Pada akhirnya, Hamas pun lemah secara ekonomi dan politik. Di tingkat regional, pergantian kepemimpinan di Iran juga telah mengembuskan reformasi yang lebih suka mengedepankan diplomasi daripada senjata. Iran juga telah berpartisipasi dalam negosiasi dan pelucutan senjata nuklir agar dapat diterima dalam pergaulan internasional dan dapat terlibat dalam menyelesaikan konflik yang terjadi di Timur Tengah. Dengan kata lain, menggunakan Hamas sebagai biang keladi bangkitnya kemarahan Israel dan sebagai legitimasi atas penyerangan yang dilakukan Israel ke Palestina adalah alasan yang tidak masuk di akal.

Situasi telah berubah. Apa yang kita saksikan dalam pernyataan politik dan diplomasi Israel di media massa adalah penguatan kembali politik identitas untuk memisahkan “Palestina Jahat” dari “Palestina Baik”. Palestina Jahat ada di wilayah Gaza, Palestina Baik ada di Tepi Barat. Perbedaan ini yang harus kita lawan khususnya bagi kita masyarakat Indonesia.
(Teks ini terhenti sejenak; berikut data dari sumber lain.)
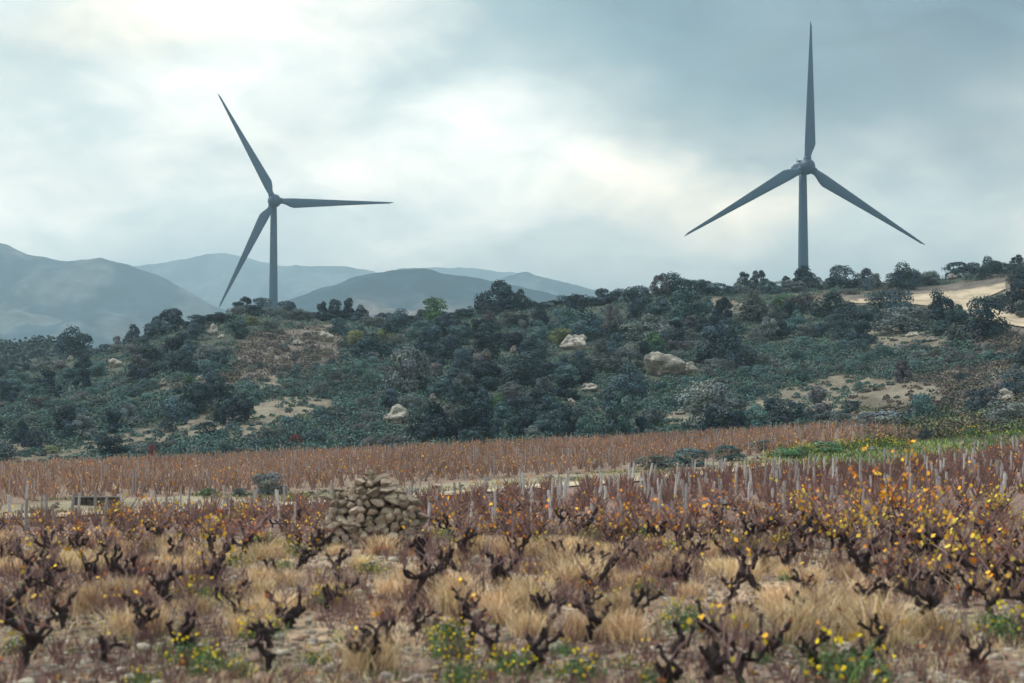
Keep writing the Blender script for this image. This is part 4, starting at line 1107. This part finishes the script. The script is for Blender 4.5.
def put_flower(p, k, lab, grp=None):
    root = empty('flowering_plant', p); root.scale = (k * 1.15, k * 1.15, k); root.rotation_euler.z = rng.random() * 6
    f1, f2 = FP[int(rng.integers(0, 5))]; link('foliage', f1, root); link('blossoms', f2, root); tag(root, lab, 'plant', grp)
for (px, py, k, lab) in FL: put_flower(ground_at(px, py), k, lab)
for i in range(60):
    if i < 26: px, py = rng.uniform(420, 800), rng.uniform(533, 552)
    elif i < 38: px, py = rng.uniform(0, 300), rng.uniform(540, 570)
    else: px, py = rng.uniform(-10, 1030), rng.uniform(575, 690)
    put_flower(ground_at(px, py), rng.uniform(.5, 1.0), 'small plant with yellow flowers between the vines', 'yellow flowering plants of the near field')
for i in range(15):
    px = rng.uniform(770, 975); py = float(np.interp(px, KPX, bank_p)) + rng.uniform(-6, 8)
    p = ground_at(px, py, 60); put_flower(p, rng.uniform(1.2, 2.4), 'yellow flowering clump on the green bank past the track bend', 'yellow clumps of the green bank')
# stones
SC = [(.33, .285, .235), (.26, .225, .20), (.40, .35, .29), (.24, .165, .13)]
FS = [rock_mesh('field_stone', 300 + i, 2, (1, .8, .6), .25, M_fstone, 2.0, SC[i % 4]) for i in range(8)]
for i in range(280):
    while True:
        px = rng.uniform(-20, 1044); y = 16.3 + 12 * rng.random() ** 1.5; x = (px - 512) / F * y
        if fbm(x / 1.6, y / 1.6, 2, 7) > .40: break
    w = rng.uniform(.07, .22) * (1.25 if rng.random() < .1 else 1)
    o = link('field_stone', FS[i % 8]); o.location = (x, y, float(H(x, y)) + w * .12); o.scale = (w, w, w); o.rotation_euler = (rng.normal() * .2, rng.normal() * .2, rng.random() * 6)
    tag(o, 'pale loose stone on the bare soil of the near field', 'stone', 'loose stones of the near field')
A = Acc(); n = 16000
y = 15 + 22 * rng.random(n); x = (rng.uniform(-130, 1154, n) - 512) / F * y; z = H(x, y); w = rng.uniform(.015, .05, n)
c8 = np.array([[a, b, c_] for a in (-1, 1) for b in (-1, 1) for c_ in (-1, 1)], float); fc = np.array([[0, 1, 3, 2], [4, 6, 7, 5], [0, 4, 5, 1], [2, 3, 7, 6], [0, 2, 6, 4], [1, 5, 7, 3]])
V = np.stack([x, y, z], 1)[:, None, :] + c8[None] * w[:, None, None] * rng.uniform(.5, 1.1, (n, 8, 1)) * np.array([1, .9, .7])
A.grid(V.reshape(-1, 3), (fc[None] + (np.arange(n) * 8)[:, None, None]).reshape(-1, 4), np.repeat(np.array(SC)[rng.integers(0, 4, n)] * rng.uniform(.6, 1.1, (n, 1)), 8, axis=0))
o = link('gravel', A.mesh('gravel', M_fstone)); tag(o, 'small pale gravel strewn over the vineyard soil', 'gravel', kind='stuff')

# ------------------------------------------------------------------ haze
hm = bpy.data.materials.new('haze'); hm.use_nodes = True
N_, L_ = hm.node_tree.nodes, hm.node_tree.links; N_.clear()
pv = N_.new('ShaderNodeVolumePrincipled'); pv.inputs['Density'].default_value = HAZE_DENSITY; pv.inputs['Color'].default_value = (*HAZE_COLOR, 1); pv.inputs['Anisotropy'].default_value = HAZE_ANISO
om = N_.new('ShaderNodeOutputMaterial'); L_.new(pv.outputs[0], om.inputs['Volume'])
bm = bmesh.new(); zlo, zhi = min(float(V_.min()) for V_ in (Zg,)) - 2, 490
x1 = 17500
box_bm(bm, (0, 7400, (zlo + zhi) / 2 - 50), (2 * x1, 15400, zhi - zlo + 100))
hz = bm_obj('haze', bm, hm); tag(hz, 'pale blue haze hanging over the hills', 'haze', kind='stuff')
Kita harus tetap mengakui Palestina adalah satu dan bahwa kekerasan yang terjadi di Palestina adalah praktik politik Israel yang tidak memberikan ruang bagi Palestina untuk hidup “normal” sebagai suatu bangsa dan pemerintah.

Sebagai negara pencinta kemerdekaan dan perdamaian, Indonesia perlu menegaskan pada Israel dan pihak-pihak lain yang berusaha terlibat mencari solusi di Gaza bahwa cara-cara dikotomis dalam memaknai identitas politik adalah jalan buntu bagi upaya diplomasi yang sesungguhnya. Selain itu, semakin Israel bersikeras menyuarakan rasa tidak aman terhadap tetangganya, semakin tinggi pula perasaan tidak aman yang dirasakan warga negaranya, meskipun itu semua lebih merupakan ilusi daripada ancaman yang nyata.